ESTRELA (RS). Foi agarrado a uma garrafa de água de dois litros que recebeu de voluntários que o metalúrgico Sebastião Dias de Freitas, de 69 anos, guiou a reportagem de O TEMPO até onde ficava sua casa, no bairro Moinhos, em Estrela, no interior do Rio Grande do Sul. A cidade, devastada por quatro enchentes em oito meses, fica no Vale do Taquari, local em que já é possível visualizar os danos dos fortes temporais que atingiram o Estado.

Ele morava com a esposa e com a sogra de 104 anos, que precisou ser retirada de casa em um caiaque. Ao lado, seu filho, o também metalúrgico Irani de Freitas, de 43 anos, morava com a esposa e os dois filhos onde hoje só tem escombros. Apesar do histórico de catástrofes, eles contam que nunca houve uma enchente dessa proporção.

A casa de Sebastião, um sobrado, está completamente cheia de lama. Ao caminhar por dentro, o pé chega a afundar em poços formados no segundo andar. A chuva começou na virada de abril para maio e a água começou a entrar já nos primeiros dias desse mês. O que ficou, foi revirado pela força da enchente.

Ventilador, varal de roupas, panelas, cobertores, cadeiras e até um coador. Tudo parece ter se misturado à terra encharcada. “Tem louça debaixo [da lama] ainda, tudo. Não deu tempo [de tirar]. Ficou tudo aí. Vocês podem olhar pra cima, tudo colchão novo que ficou aí”, conta o idoso, mostrando o colchão que ficou pendurado no teto,  entre a parede e a estrutura que sustentava as telhas, também levadas.

A casa dele, de dois andares, ficou coberta por água durante cerca de três dias. “Ali pra dentro tem coisa arrebentada. Aí tem roupeiro virado, está tudo virado aí.”

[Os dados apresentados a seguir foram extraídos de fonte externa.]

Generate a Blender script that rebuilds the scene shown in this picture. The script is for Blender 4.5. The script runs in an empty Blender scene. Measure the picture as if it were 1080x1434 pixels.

Descendo as escadas de sua casa, do lado de fora, está a televisão, em meio à lama na calçada. Pelo local, também estão suas ferramentas de trabalho, agora inutilizáveis. "Foi tudo embora. Aqui tinha o arvoredo em que a gente plantava fruta. Destruiu tudo. Bananeira, laranjeira...”, mostra.

Já no que sobrou do terreno de um vizinho, Sebastião encontrou o rádio antigo que, segundo ele, “pesa quase 30 kg”. “Eu escutava música, escutava DVD. Música sertaneja, tostão. Olha ali o cobertor onde foi parar”, detalha, sempre vendo algo espalhado. Caminhando pelo meio de tanta destruição, ele entoa assobios, como se quisesse se distrair daquela situação.  

“[Estamos] desde 2001 pegando enchente e ninguém faz nada. Na época do Olívio Dutra (governador do Rio Grande do Sul entre 1999 e 2002) já era pra ter tirado esse pessoal, mas como entrou outro governo, trocou tudo e esqueceram”, denuncia. Natural de Três Passos, ele mora em Estrela há 40 anos.

Parte do bairro deve ser desabitada na cidade

A parte do bairro Moinhos próxima ao rio Taquari deve ser desabitada em Estrela. Apesar da insistência de alguns moradores que querem reconstruir ali, a maioria não vê mais condições de habitação. A prefeitura também já sinalizou que não pretende religar a energia ou o abastecimento de água. “Agora, não tem mais como sobreviver. O pessoal vai ter que dar outro jeito”, lamenta. É possível ver em outro ponto da cidade que a chuva varreu as paredes das casas, em uma situação que mais parece a de uma demolição. 

A região, que tem mais de 30 municípios, foi tomada pela alta do rio Taquari, que superou 33 metros no pico da cheia. A marca é a maior de uma série histórica de 150 anos. Do outro lado de Estrela, está o município de Lajeado, que também foi amplamente afetado. Roca Sales, Encantado, Colinas, Cruzeiro do Sul e Arroio do meio se juntam às outras cidades na lista de danos incalculáveis.